Flanked by three transportation experts who sat silently throughout the meeting, their purpose as undefined as their drooping lanyards, Creegan could not dilute the vociferous objections based on personal experience. There was a demand to bin the proposals and bring on smaller, more frequent and more reliable buses, but no, all the buses in the new system would be double-decker. And so it went: the NTA was trying to offer a future, but these residents, especially those of Harbour View Road, had lived the past and, despite the calming presence of Mick Barry TD and several local councillors, they didn’t believe it.

Many homes' walls, gates and gardens  less grand than these wrought-iron wonders at Knockrea House on the Douglas Road may be in  the firing line
Many homes' walls, gates and gardens  less grand than these wrought-iron wonders at Knockrea House on the Douglas Road may be in  the firing line

Like Harbour View Road to the north, the Douglas Road to the south is another pinch-point. In some parts that road will be almost doubled in width with the loss of fine gates, mature trees and beautiful old walls. Also the ceremonial gates at UCC’s entrance on the Western Road are threatened by a proposed land take from the college grounds to accommodate a new pedestrian and cycle bridge, of which there could be others throughout the city .

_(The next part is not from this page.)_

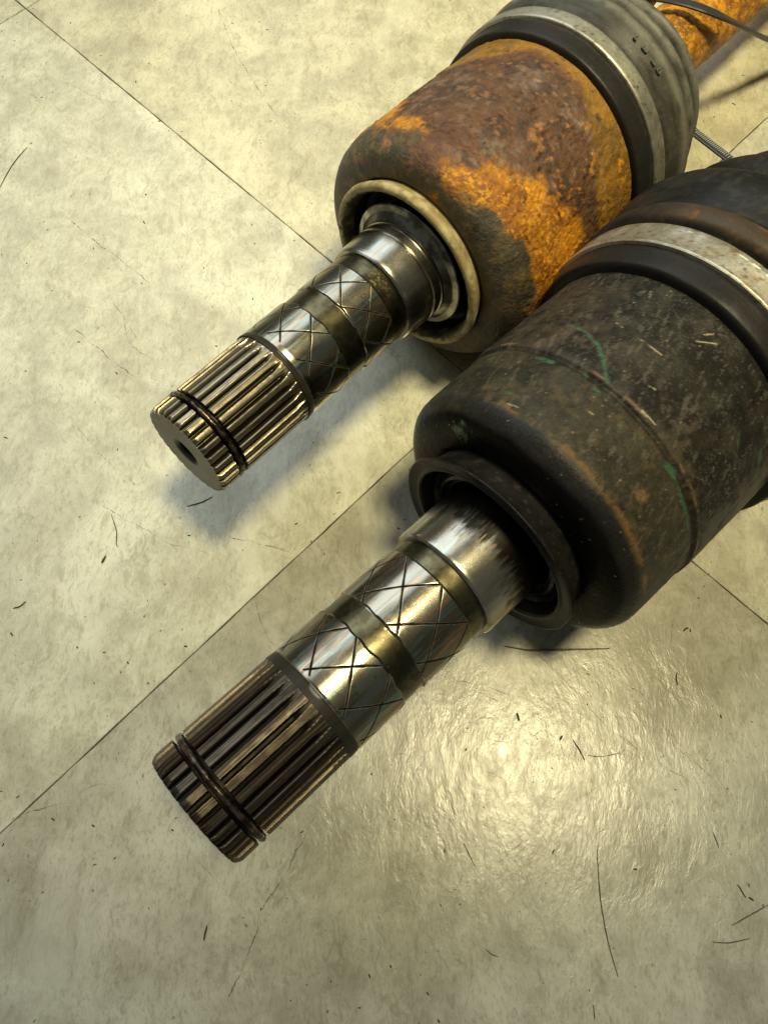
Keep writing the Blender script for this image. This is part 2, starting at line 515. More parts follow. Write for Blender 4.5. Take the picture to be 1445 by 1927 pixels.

In a rough tot for what the old might yield to the new the totals so far are: nearly a thousand affected properties, more than twelve hundred trees (notably affecting the Boreenmanna Road) and over a thousand removed on-street parking spaces. These figures are taken from the public consultation brochures which demand close reading to grasp all elements, good and bad, of BusConnects Cork. They use the terminology of planners, architects, surveyors and engineers not common to every property concerned and have had, indeed, a connective impact already. To promoters of BusConnects it all may seem like a large row in a small city but, as poet Patrick Kavanagh noted, the Gods make their own importance. For stunned householders a patch of garden grass is as precious as the Mangala. The closing date for submissions is October 3rd next and there should be many, because, in a city not often described as vast, this is vast.